Форма и жизнь
Я мог бы не напоминать об этом контексте, если бы образ Сецессиона, независимо от его венской истории, не был бы важным для всего, что будет сказано ниже о формах организации жизни в упражнении, в том числе в ее старых и древних проявлениях. В жесте отмежевания как таковом уже выражен императив, без которого никогда не могло бы быть ни монастыря, ни реформы, ни революции: ты должен изменить свою жизнь! При этом предполагается, что в самой жизни есть нечто такое, для изменения чего человек или уже обладает компетенцией, или может ее получить. В 1937 году Витгенштейн записал: «То, что жизнь проблематична, означает, что твоя жизнь не вписывается в форму жизни. Ты должен тогда изменить свою жизнь, подогнать ее под форму и тогда проблематичность исчезнет».
Вера в возможность лучшей «подгонки» формы и жизни основана на понятии формы, которое прослеживается до конституирующей фазы философии при Сократе и Платоне и до раннего периода брахманского аскетизма. В нем выражается убеждение, что существует «хорошая форма» жизни, неважно, происходит ли она из венских мастерских, афинской школы или монастырей Бенареса, форма, принятие которой должно привести к устранению помех в существовании. Найти хорошую форму – это задача дизайна, которая включает в себя морально-логическое самопогружение. И поскольку эта задача подразумевается философией с самого начала, ее решение может стать «школой жизни» – школа сама по себе уже является феноменом сецессионистского отмежевания, тут основатель Академии Платон едва ли отличается от венских модернистов. Где происходит сецессион, там реформаторы больше не могут терпеть существующее положение вещей. Они не хотят больше смотреть ни на привычные факты, ни на их образы. Настал час обращаться к образцам. Образец не отображает жизнь, он ей предшествует. Можно буквально говорить о рождении философии из духа сецессионистского ухода к образцам – вовсе не случайно учебное заведение Платона в Афинах, основанное в 387 году и стабильно функционировавшее до его разрушения Суллой в 86 году до н. э., было расположено на окраине, чуть меньше мили к северо-западу от центра города, причем удачным образом неподалеку от крупного спортивного сооружения, гимнасия, который вскоре был открыто задействован в учебном процессе.
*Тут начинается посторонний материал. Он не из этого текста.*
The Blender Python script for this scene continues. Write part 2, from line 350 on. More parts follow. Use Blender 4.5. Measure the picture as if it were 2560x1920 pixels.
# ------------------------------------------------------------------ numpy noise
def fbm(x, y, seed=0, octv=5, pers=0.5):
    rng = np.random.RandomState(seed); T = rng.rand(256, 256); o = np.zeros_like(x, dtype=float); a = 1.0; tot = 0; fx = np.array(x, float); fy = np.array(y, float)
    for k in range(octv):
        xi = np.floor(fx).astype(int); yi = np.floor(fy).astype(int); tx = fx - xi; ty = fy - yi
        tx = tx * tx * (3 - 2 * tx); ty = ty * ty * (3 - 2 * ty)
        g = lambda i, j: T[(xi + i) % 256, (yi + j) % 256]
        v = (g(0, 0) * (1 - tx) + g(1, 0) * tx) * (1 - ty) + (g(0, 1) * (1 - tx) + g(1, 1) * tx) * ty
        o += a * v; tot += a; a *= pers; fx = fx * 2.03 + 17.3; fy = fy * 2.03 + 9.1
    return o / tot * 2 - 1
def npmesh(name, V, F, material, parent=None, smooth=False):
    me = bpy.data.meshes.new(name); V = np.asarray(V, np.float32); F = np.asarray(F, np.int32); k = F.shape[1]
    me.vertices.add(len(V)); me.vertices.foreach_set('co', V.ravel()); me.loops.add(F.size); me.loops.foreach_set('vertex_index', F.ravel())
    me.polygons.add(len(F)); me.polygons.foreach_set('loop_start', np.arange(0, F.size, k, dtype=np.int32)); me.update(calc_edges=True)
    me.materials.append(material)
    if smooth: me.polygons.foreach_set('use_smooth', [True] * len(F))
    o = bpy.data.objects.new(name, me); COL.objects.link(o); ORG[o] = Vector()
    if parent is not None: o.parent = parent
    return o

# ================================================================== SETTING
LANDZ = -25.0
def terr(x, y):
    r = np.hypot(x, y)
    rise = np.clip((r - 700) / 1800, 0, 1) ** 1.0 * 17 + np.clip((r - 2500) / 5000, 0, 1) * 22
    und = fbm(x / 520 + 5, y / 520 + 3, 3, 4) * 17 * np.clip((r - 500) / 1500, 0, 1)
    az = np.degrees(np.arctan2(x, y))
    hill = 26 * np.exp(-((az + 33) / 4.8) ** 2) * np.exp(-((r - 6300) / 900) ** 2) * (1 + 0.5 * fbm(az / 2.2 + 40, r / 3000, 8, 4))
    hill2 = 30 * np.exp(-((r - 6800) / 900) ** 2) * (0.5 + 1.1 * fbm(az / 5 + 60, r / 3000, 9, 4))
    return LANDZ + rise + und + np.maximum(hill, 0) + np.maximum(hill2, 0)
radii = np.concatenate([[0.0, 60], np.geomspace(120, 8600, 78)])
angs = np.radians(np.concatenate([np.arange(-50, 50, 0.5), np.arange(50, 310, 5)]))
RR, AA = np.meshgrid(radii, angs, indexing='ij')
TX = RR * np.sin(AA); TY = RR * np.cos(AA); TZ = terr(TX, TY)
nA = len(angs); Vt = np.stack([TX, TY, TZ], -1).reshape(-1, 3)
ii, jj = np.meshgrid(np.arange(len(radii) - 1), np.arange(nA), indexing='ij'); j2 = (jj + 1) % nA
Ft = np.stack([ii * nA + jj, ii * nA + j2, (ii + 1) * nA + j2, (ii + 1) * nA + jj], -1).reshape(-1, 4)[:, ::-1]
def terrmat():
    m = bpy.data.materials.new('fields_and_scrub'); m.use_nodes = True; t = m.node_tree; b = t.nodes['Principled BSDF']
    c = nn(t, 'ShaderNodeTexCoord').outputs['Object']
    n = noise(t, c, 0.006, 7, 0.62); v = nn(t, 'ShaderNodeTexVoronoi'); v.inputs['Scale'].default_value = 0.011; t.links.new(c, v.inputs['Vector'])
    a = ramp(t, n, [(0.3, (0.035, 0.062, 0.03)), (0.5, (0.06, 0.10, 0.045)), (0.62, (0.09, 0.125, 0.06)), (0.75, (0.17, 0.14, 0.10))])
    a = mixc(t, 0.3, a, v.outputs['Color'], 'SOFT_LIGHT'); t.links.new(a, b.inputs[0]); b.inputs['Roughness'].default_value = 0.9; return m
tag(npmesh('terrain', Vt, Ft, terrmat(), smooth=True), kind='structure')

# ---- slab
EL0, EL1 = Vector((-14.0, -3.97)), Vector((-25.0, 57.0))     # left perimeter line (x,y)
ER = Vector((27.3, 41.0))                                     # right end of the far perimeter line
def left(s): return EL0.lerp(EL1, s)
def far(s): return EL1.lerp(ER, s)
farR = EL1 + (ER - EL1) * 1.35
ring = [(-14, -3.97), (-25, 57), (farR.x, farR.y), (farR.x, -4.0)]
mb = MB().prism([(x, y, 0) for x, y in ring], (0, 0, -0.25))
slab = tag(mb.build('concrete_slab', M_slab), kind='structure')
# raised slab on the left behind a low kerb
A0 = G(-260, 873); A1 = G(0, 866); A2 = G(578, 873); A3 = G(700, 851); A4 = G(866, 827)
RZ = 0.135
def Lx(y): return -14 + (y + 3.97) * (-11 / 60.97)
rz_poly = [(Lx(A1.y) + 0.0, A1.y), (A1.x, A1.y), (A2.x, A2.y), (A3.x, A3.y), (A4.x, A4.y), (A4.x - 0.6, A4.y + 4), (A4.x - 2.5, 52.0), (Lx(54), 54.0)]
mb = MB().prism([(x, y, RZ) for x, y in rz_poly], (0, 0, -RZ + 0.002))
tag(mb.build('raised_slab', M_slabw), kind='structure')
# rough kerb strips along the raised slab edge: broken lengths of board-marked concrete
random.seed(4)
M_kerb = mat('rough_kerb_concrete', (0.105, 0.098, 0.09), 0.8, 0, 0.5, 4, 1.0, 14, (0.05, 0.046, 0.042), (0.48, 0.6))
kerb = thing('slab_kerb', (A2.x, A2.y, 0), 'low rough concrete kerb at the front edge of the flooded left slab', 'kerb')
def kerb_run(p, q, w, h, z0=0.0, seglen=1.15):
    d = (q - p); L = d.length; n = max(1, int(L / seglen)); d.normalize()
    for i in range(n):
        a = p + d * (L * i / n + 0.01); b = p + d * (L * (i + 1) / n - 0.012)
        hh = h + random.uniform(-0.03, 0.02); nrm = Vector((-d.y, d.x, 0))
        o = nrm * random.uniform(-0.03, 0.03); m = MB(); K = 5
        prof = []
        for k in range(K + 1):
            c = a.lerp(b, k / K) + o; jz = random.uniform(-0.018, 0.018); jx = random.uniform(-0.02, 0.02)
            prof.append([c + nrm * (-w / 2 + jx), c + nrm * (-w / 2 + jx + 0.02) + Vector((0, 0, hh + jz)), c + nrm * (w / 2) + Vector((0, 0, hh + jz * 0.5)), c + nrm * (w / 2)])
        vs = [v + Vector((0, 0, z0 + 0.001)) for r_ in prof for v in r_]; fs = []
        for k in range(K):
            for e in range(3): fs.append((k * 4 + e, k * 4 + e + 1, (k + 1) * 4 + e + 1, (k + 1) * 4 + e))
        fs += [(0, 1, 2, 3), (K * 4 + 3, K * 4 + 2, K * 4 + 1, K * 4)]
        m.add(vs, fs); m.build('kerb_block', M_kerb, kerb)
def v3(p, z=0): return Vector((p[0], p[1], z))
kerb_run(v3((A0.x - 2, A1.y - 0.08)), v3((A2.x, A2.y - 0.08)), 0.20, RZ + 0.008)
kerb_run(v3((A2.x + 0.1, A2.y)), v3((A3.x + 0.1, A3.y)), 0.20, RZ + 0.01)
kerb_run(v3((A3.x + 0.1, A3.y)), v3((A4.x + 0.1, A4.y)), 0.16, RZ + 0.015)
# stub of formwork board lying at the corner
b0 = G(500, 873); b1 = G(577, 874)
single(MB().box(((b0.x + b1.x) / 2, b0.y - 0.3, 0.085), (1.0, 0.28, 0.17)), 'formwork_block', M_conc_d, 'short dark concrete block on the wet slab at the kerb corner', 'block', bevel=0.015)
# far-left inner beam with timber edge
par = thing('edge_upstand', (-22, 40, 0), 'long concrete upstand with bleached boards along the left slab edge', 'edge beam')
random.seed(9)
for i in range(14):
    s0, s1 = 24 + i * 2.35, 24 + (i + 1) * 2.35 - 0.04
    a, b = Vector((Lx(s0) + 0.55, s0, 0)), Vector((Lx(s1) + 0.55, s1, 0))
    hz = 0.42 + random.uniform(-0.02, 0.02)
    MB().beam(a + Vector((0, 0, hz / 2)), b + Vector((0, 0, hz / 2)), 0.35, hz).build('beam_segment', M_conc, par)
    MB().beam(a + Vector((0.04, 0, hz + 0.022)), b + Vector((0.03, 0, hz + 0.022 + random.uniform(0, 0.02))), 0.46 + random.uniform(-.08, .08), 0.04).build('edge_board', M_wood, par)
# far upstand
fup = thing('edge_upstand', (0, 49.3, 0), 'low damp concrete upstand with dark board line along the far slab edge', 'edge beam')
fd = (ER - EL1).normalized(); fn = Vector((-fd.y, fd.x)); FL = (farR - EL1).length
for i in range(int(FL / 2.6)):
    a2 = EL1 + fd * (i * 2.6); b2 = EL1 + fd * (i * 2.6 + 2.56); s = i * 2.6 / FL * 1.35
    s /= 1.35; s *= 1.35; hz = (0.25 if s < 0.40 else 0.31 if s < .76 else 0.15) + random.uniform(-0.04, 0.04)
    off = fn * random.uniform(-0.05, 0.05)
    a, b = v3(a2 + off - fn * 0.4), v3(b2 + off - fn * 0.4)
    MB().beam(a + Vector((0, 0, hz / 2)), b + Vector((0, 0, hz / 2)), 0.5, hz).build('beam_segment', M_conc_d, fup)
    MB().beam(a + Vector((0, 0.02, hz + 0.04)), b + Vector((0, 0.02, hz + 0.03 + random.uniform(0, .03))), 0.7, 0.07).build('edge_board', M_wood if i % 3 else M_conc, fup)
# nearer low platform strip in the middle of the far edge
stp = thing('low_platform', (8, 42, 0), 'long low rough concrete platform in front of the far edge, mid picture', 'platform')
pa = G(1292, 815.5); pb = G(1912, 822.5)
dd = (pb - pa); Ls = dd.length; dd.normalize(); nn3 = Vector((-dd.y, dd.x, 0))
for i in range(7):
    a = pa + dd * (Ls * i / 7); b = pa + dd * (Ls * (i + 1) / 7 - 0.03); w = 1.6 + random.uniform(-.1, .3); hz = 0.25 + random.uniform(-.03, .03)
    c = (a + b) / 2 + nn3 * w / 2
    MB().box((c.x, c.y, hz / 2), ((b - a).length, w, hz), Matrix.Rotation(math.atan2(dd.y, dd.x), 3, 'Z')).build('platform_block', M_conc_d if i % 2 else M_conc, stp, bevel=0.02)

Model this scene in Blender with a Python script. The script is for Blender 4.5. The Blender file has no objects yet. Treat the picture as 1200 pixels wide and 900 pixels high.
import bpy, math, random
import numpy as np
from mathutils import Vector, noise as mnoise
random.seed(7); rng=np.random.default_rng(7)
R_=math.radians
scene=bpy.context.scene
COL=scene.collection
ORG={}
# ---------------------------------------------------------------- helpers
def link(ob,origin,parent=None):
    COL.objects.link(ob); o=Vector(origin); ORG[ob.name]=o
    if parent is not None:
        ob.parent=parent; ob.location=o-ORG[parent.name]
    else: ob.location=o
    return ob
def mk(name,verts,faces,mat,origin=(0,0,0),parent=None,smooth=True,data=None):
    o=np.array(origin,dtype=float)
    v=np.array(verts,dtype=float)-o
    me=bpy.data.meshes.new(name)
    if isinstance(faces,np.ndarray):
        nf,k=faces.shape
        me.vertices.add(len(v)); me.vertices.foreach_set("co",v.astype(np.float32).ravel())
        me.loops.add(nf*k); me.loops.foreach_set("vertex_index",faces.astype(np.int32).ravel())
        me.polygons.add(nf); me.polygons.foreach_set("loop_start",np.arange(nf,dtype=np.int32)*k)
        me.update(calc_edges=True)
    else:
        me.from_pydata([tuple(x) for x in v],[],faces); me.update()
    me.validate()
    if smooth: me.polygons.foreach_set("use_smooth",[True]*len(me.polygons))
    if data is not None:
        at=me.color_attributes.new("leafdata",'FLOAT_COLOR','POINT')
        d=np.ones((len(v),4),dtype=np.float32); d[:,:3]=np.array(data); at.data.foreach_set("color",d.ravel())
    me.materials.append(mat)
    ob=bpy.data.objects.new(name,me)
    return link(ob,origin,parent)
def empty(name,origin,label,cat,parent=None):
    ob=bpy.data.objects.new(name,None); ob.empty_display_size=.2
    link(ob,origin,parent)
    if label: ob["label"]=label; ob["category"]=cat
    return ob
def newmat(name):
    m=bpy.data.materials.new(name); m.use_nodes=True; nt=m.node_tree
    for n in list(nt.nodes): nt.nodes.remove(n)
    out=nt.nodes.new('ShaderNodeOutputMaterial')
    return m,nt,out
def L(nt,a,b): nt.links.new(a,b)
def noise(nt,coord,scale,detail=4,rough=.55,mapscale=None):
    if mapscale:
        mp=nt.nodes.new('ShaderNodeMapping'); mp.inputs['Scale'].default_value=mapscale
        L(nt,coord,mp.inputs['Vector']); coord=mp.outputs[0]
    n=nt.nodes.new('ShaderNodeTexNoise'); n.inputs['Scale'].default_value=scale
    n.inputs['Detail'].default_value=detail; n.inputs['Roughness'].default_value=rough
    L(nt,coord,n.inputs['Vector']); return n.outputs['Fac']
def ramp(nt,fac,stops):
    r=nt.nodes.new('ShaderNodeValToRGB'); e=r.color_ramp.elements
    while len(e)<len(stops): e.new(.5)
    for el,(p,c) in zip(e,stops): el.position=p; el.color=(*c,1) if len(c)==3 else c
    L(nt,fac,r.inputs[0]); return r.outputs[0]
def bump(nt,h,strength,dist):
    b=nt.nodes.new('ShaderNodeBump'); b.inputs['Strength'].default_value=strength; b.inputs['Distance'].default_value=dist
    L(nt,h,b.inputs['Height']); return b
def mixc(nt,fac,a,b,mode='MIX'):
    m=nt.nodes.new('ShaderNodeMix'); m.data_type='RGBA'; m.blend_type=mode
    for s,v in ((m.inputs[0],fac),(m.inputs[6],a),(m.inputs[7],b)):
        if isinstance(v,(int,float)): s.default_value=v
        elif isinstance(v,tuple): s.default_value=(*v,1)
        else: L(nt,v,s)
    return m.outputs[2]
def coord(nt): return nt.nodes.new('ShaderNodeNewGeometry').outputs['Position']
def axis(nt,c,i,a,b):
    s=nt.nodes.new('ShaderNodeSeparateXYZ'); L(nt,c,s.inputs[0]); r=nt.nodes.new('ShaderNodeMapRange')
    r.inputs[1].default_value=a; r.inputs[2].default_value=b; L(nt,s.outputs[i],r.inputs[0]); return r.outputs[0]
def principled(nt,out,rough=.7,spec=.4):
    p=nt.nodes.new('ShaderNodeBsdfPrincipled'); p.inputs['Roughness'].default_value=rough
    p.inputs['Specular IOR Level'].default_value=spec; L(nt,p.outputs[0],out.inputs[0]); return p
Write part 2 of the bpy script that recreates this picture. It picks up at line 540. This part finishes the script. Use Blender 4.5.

Основание школы подразумевает отказ от китча судьбы – позднеафинского или позднегабсбургского. Оно требует превращения вопросов судьбы в задания дисциплины. Уже Платон отвергал трагедию, потому что чувствовал в ней моральную «пошлость»: вместо того, чтобы удобно и растроганно наблюдать за гибелью других людей в их запутанных коллизиях, было бы достойнее заняться своими собственными ошибками и, осознав их, исправить в пределах понимания. Можно прямо сказать, что школа основана на изобретении «ошибки». Ошибка – это секуляризованный рок, поддающийся исправлению, а ученик – это тот, кто учится на ошибках и пробует себя, исправляя их. В этом пункте бросается в глаза близость сократовской установки, как ее в своих ранних работах описал Ницше, к подходу Витгенштейна в непрерывном исследовании себя. Философ языка тоже не признает трагизма, «и конфликт оказывается вовсе не чем-то величественным, а просто ошибкой».
Скажем же напрямую, к чему ведут эти размышления. С доказательством того, что в концепции культуры у Витгенштейна проявляется отчетливое сецессионистское понимание «работы» над индивидуальными ошибками и ошибками коллективного состояния духа, отпадают все возможности приспособить его к эгалитаристской и релятивистской идеологии, сопутствующей различным вариантам англо-американской аналитической философии. На самом же деле, «творчество» Витгенштейна воплощает в себе, вероятно, самую суровую форму этического элитаризма, известную в XX веке, за исключением, пожалуй, Симоны Вейль, единственной реформаторской элитаристки того же уровня. Его элитарно-сецессионистский принцип достигает таких глубин, что автор предпочел бы дистанцироваться даже от самого себя и от своего всякого рода «непотребства», если бы это было возможно. Стоит только обнажить неумолимый элитаризм Витгенштейна, кстати, столь же радикальный, сколь аполитичный и антиисторичный, как это сразу же отражается не только на понимании его самой успешной теоремы, учении о «языковых играх», но и роль Витгенштейна как учителя предстанет в совершенно ином свете.